* What this task involves *
In the listing below, locate the line that contains "What Blender Python" and the line that contains "COL = S.collection". Restate word for word those two lines and every line between them, and nothing else.

* Records for this task *
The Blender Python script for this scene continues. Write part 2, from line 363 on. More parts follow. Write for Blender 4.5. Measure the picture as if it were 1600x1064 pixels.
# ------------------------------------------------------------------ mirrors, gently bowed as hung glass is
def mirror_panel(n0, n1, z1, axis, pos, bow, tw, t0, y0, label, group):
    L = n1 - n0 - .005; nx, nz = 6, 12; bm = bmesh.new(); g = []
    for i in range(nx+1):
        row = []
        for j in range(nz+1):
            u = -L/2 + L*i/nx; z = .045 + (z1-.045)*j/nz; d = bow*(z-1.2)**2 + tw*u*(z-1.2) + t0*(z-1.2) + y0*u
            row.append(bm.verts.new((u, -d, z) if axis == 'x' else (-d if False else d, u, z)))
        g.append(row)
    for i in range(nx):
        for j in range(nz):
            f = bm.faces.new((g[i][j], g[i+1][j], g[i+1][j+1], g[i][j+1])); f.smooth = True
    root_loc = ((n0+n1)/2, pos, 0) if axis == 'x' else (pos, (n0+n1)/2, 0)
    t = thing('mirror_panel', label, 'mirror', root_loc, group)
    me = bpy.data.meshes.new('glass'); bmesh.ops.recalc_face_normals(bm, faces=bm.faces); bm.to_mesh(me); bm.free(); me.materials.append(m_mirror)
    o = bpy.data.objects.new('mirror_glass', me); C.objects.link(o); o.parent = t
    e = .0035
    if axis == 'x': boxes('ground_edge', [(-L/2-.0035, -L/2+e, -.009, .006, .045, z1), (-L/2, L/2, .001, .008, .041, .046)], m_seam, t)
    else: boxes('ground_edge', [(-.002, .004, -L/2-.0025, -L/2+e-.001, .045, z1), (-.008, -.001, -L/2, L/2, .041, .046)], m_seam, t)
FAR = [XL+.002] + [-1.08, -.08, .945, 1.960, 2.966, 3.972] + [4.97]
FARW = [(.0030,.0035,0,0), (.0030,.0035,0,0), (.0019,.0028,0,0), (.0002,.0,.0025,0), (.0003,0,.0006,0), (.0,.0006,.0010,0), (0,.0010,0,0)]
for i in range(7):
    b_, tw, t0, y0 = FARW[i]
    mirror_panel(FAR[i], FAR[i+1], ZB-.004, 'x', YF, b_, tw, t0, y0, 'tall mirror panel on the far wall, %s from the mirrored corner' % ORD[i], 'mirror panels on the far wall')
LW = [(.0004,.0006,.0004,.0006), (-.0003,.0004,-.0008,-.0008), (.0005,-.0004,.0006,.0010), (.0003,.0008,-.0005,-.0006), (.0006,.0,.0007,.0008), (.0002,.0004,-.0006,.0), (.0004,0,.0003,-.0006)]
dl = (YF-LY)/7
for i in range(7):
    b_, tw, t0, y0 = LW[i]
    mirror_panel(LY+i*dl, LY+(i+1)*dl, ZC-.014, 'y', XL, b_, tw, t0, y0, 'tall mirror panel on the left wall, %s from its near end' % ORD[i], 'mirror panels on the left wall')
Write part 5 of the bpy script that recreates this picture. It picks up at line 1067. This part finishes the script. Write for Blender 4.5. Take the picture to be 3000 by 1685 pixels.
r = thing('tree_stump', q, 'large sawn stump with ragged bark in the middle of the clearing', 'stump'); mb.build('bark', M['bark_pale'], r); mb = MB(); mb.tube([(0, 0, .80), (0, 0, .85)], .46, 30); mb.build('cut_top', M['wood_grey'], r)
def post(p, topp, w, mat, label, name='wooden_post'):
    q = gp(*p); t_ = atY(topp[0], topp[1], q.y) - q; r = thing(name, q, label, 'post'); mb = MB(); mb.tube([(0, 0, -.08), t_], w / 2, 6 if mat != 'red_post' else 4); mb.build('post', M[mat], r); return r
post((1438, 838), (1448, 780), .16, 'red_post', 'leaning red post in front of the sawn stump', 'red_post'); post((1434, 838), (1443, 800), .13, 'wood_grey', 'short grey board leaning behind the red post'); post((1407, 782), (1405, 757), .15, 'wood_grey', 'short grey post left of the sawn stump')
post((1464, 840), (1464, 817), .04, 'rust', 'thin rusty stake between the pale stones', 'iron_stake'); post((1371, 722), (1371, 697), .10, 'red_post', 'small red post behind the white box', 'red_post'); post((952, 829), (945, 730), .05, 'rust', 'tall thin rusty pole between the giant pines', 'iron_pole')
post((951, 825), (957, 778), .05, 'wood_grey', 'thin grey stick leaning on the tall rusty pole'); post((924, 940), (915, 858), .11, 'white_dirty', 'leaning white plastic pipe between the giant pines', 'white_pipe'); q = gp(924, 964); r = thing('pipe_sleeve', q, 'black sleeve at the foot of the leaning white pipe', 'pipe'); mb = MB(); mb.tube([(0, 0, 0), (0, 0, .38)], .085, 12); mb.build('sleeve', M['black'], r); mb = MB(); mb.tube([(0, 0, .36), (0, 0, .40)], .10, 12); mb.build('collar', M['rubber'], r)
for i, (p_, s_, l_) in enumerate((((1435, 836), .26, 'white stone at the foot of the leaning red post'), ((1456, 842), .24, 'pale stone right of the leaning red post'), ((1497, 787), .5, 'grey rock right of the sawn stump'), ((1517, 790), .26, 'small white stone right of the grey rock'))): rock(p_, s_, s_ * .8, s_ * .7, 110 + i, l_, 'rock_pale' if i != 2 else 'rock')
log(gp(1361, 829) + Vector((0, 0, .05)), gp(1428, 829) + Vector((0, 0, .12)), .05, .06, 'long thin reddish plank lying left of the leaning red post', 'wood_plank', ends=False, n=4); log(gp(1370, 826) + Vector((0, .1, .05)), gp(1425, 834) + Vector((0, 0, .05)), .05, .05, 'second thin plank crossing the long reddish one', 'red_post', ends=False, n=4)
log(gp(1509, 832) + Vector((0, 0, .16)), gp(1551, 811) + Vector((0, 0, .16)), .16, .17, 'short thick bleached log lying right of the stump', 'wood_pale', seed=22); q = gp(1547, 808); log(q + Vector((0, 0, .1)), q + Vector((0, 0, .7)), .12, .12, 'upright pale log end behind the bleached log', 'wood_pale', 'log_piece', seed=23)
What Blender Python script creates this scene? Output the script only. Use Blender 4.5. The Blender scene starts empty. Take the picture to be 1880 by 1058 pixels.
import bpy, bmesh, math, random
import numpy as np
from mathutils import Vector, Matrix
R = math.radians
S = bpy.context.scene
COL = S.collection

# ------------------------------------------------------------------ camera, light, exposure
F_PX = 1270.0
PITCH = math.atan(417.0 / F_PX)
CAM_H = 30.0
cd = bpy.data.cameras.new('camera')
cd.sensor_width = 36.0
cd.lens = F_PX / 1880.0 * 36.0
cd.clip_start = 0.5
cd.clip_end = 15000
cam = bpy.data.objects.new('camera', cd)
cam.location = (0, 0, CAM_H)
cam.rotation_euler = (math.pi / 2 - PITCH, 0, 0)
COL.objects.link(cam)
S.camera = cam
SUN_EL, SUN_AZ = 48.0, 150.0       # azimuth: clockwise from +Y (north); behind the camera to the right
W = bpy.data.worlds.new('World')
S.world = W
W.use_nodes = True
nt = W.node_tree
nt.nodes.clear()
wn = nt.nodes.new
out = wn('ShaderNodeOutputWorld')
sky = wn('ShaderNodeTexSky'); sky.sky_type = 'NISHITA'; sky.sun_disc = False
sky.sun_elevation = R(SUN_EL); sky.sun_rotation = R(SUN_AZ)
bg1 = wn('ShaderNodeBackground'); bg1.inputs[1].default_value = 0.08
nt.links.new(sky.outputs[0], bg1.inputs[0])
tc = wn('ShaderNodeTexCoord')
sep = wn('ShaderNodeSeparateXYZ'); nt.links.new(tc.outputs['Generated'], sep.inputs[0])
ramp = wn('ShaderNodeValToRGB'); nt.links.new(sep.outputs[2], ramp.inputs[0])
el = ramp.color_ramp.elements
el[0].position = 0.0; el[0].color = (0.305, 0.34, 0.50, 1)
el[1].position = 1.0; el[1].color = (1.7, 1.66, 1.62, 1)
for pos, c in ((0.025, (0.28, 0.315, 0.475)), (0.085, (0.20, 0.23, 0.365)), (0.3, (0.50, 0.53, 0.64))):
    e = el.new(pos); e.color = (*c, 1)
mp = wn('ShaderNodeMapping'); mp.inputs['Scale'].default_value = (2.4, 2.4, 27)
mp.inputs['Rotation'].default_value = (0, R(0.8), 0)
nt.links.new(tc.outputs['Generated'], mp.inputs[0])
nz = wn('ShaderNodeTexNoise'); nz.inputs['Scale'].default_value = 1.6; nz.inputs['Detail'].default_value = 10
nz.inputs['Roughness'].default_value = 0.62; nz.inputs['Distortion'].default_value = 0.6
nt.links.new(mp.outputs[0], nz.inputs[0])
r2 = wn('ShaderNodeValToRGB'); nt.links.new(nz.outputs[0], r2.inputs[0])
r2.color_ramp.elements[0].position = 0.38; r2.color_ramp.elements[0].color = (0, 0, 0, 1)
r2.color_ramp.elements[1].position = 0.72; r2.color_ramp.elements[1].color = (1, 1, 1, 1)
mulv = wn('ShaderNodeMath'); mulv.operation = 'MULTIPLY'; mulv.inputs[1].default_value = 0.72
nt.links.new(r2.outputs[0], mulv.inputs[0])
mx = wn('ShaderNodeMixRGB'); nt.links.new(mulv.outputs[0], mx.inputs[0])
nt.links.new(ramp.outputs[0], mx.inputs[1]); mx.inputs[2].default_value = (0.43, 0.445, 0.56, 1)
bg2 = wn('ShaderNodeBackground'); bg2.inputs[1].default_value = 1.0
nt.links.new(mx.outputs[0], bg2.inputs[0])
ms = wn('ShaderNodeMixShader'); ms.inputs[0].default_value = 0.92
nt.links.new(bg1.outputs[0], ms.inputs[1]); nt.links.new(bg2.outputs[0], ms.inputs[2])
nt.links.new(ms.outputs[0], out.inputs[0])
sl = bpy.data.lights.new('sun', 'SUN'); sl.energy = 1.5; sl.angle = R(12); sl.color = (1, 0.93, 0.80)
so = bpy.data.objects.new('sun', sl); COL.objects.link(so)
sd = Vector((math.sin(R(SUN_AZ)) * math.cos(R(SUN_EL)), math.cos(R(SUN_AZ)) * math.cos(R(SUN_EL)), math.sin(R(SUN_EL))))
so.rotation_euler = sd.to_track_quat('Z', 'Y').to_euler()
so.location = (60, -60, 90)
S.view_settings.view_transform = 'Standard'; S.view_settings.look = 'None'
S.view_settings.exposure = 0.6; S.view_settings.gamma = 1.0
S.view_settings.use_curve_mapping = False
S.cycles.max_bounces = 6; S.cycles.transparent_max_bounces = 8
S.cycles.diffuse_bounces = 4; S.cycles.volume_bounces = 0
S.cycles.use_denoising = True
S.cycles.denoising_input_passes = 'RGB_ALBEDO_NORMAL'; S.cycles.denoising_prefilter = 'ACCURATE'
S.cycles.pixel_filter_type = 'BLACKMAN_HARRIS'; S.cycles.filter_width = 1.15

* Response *
What Blender Python script creates this scene? Output the script only. Use Blender 4.5. The Blender scene starts empty. Take the picture to be 1880 by 1058 pixels.
import bpy, bmesh, math, random
import numpy as np
from mathutils import Vector, Matrix
R = math.radians
S = bpy.context.scene
COL = S.collection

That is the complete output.